Klaus Mangold, Chairman of the Eastern Committee for the German Economy, also pointed out the urgent need for a legal framework to counter terrorism. At this year's forum, Mangold was sitting in for Coordinating Committee Co-Chair Peter Benisch, who had failed to attend owing to illness.
During their two-day sessions, the forum participants discussed a whole range of issues, including the role of Russia and Germany in Europe and their economic, scientific and cultural cooperation.

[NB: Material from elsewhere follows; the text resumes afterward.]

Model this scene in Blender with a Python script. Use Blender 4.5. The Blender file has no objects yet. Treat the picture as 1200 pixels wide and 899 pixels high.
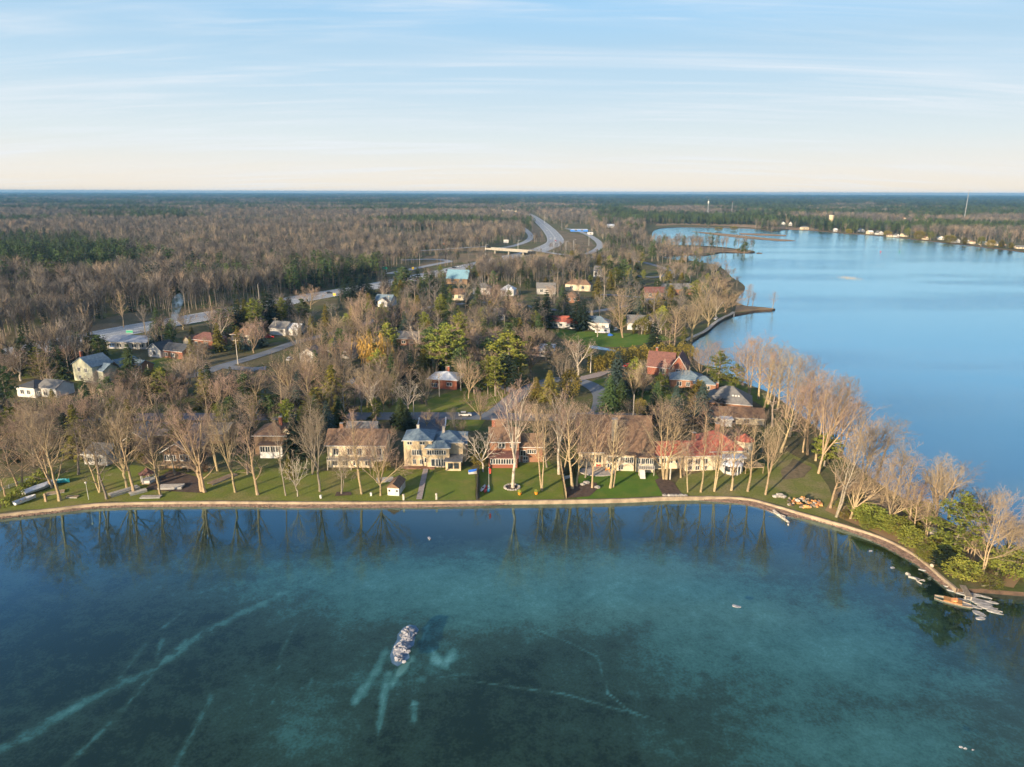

A Russo-German intergovernmental agreement on cooperation in youth policies is to be signed in Moscow shortly, Gorbachev announced. "Petersburg Dialogue's Hamburg session will have a follow-up in Moscow," he said. Specifically, this agreement envisages the establishment of coordinating offices in each of the countries. Due to be opened in May 2005, they will be involved with financing youth exchange programs, providing information and advice to young people and youth organizations willing to take part, and encouraging more conferences between Russians and Germans.
The 5th Petersburg Dialogue forum is to be held in its birthplace, at Mayor Valentina Matviyenko's suggestion.